Salle de prière : la Ville avance sa bonne foi
Nouvel épisode de la saga opposant « Bien vivre à Valbonne » et la municipalité : la Ville avance la distinction entre domaine public et domaine privé de la cité
Cela va bientôt faire sept ans que la commune de Valbonne - Sophia Antipolis est en conflit avec l’association « Bien vivre à Valbonne ».
Hier à Paris, le conseil d’État a examiné un pourvoi déposé par la commune et le rapporteur public a été sensible à son argument juridique portant sur la notion d’usage public de locaux municipaux.
Le contentieux repose sur une mise à disposition de locaux (rue Henri Barbara) par la mairie à l’association « Musulmans de Valbonne Sophia Antipolis ». Adoptée en juin 2012, cette convention prévoit la mise à disposition de locaux inoccupés qui accueillaient auparavant un restaurant interentreprise.
D’une superficie de 185 m2, ils comportent deux salles qui permettent la prière et la célébration des fêtes de la communauté. La convention, renouvelable par tacite reconduction tous les trois ans mais résiliable à tout instant si la collectivité le désire, prévoyait initialement un loyer annuel, mais l’association ayant réalisé des travaux de réhabilitation d’un montant équivalent à la valeur de la location, elle en fut finalement dispensée.
La question de la subvention « déguisée »
S’appuyant sur la loi sur de 1905 affirmant la laïcité de la République, « Bien vivre à Valbonne » a saisi le tribunal administratif de Nice au nom d’un abus de pouvoir caractérisé avec ce qui s’apparente, selon elle, à une subvention « déguisée » à une association cultuelle, ce qu’exclue la loi. Au nom du principe de laïcité, les textes interdisent en effet à une collectivité de venir en aide à l’exercice d’un culte. Les juges niçois ont donné raison à « Bien vivre à Valbonne » en novembre 2016, en notant le caractère « exclusif et pérenne » de la convention. La Cour administrative d’appel de Marseille a confirmé cette lecture du droit. Déterminée à prouver sa bonne foi et son respect de la loi, la commune a développé dans son mémoire la distinction que la loi fait entre la notion du domaine privé de la commune et celle de domaine public.
En d’autres termes, cela revient à distinguer les lieux mis à la disposition du public pour des événements privés (salles des fêtes) et les lieux abritant des services publics (bureaux, salles de réunions etc.)
À travers cette affaire, le rapporteur public voit là l’occasion, visiblement attendue par les magistrats parisiens, de remettre en cause une jurisprudence née à Montpellier et « particulièrement ambiguë à interpréter ».
La commune s’estime dans les clous
Pour le magistrat parisien, il ne fait pas de doute que les locaux au coeur de ce contentieux font partie du domaine privé de la commune : « Ils ne sont pas affectés à un service public et étaient inoccupés ».
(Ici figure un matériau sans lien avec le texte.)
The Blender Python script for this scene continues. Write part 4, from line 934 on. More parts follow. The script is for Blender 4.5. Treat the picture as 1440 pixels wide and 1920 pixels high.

Dans ces conditions, on peut comprendre que les anciens locaux du restaurant interentreprise pouvaient être mis à disposition d’une association, à travers un bail et une convention prévoyant un coût de loyer conforme à celui du marché. S’estimant parfaitement dans ces clous-là, la commune insiste sur la non-pérennité du contrat, la convention contenant des conditions de résiliation applicables à tout moment.
Dans ce contexte, le rapporteur public a demandé l’annulation de l’arrêt de la cour d’appel de Marseille, et le renvoi de l’affaire devant ladite cour, pour une nouvelle lecture du droit. Décision dans les prochaines semaines.